Aliás, a Ação Popular, é a única que pode ser utilizada por qualquer cidadão na busca de tutelar e incentivar a defesa de bens pertencentes a coletividade.



[1] DALLARI, Dalmo de Abreu. Elementos de teoria geral do Estado. 24ª. edição. São Paulo, 2003. p. 1.

[2] ROLAND, Débora da Silva. Hermenêutica, cidadania e Direito. São Paulo: Millennium Editora, 2005. p. 204.

[3] GOMES JUNIOR, Luiz Manoel. Direito Processual Coletivo e o Anteprojeto de Código Brasileiro de Processos Coletivos. Coordenação: Ada Pellegrini Grinover, Aluisio Gonçalves de Castro Mendes e Kazuo Watanabe. São Paulo: Editora Revista dos Tribunais, 2007. p. 380.

[4] Controle das decisões judiciais por meio de recurso de estrito direito e da ação rescisória – Recurso especial, recurso extraordinário e ação rescisória: o que é uma decisão contrária a lei? São Paulo: RT, 2001. p. 91, nota 159.

[5] Direito Constitucional. Op. Cit. p. 193 - ...somente o cidadão, seja o brasileiro nato ou naturalizado, inclusive aquele entre 16 e 21 anos, e ainda, o português equiparado, no gozo de seus direitos políticos, possuem legitimação constitucional para a propositura da ação popular. A comprovação da legitimidade será feita com a juntada do título de eleitor (brasileiros) ou do certificado de equiparação e gozo dos direitos civis e políticos e título de eleitor (português equiparado).

[6] DI PIETRO, Maria Sylvia Zanella.
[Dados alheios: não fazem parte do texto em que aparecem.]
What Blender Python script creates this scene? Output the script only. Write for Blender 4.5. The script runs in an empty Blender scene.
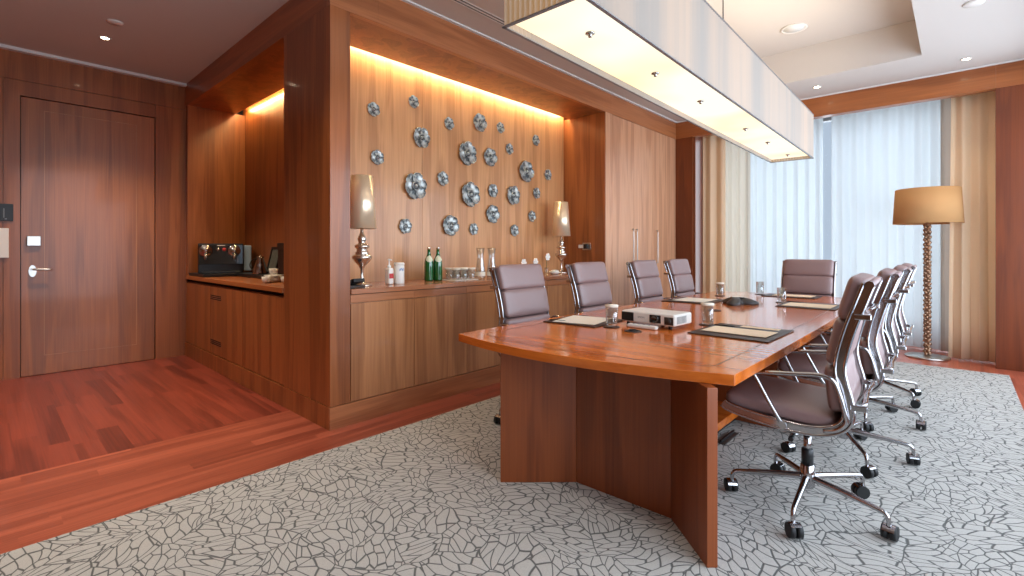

Direito Administrativo..Op. cit. p. 680 - cidadão é o brasileiro, nato ou naturalizado, que está no gozo dos direitos políticos, ou seja, dos direitos de votar e ser votado.

[7] MEIRELLES TEIXEIRA, J. H. Curso de direito constitucional. São Paulo: Forense Universitária, 1991. p. 565 - na perspectiva de um novo paradgma para a cidadania, conceitua-a a prerrogativa que se concede a brasileiros, mediante preenchimento de certos requisitos legais, de poderem exercer direitos políticos e cumprirem deveres cívicos.

[8] ARENDT, Hanna. Entre o passado e o futuro.São Paulo: Perspectiva, 1979. p. 142 - do conceito clássico – a qualidade de participação na organização do Estado, quer como eleitor, quer como eleito – o jus civitatis e o jus activae civitatis, na clássica distinção de Jellinek – representam um bem inestimável, mas hoje em dia, esse aspecto cívico do ser humano não nos faz esquecer a imperiosa defesa dos direitos vinculados à sua condição existencial e participativa, abrindo um leque de salvaguardas individuais não previstas na concepção do Estado de Direito de feito clássico.

 

[9] GOMES JUNIOR, Luiz Manoel. Curso de Direito Processual Civil Coletivo. Rio de Janeiro: Forense, 2005. p. 09.

[10] DINAMARCO, Cândido Rangel. Fundamentos do processo civil moderno. São Paulo: Malheiros, 2000. p. 424/425 - visando o cidadão a anulação de um ato através da Ação Popular, atua como membro ativo da sociedade, evidenciando uma preocupação com a utilização da res publica, sendo importante a ampliação de meios de participação deste autor garantindo-lhe o direito de ação. Atualmente, essa última posição tem prevalecido, inclusive com julgado do Supremo Tribunal Federal.

[11] STFPET 2.131-2, rel. Min. Celso de Mello, j. 13.10.2000, DJU 20.10.2000. A título informativo, esse julgado concluiu que “hoje, no entanto, registra-se sensível evolução no magistério da doutrina, que agora, identifica o autor popular como aquele que, ao exercer uma prerrogativa de caráter cívico-político, busca proteger, em nome próprio, um direito que, fundado em sua condição de cidadão, também lhe é próprio”.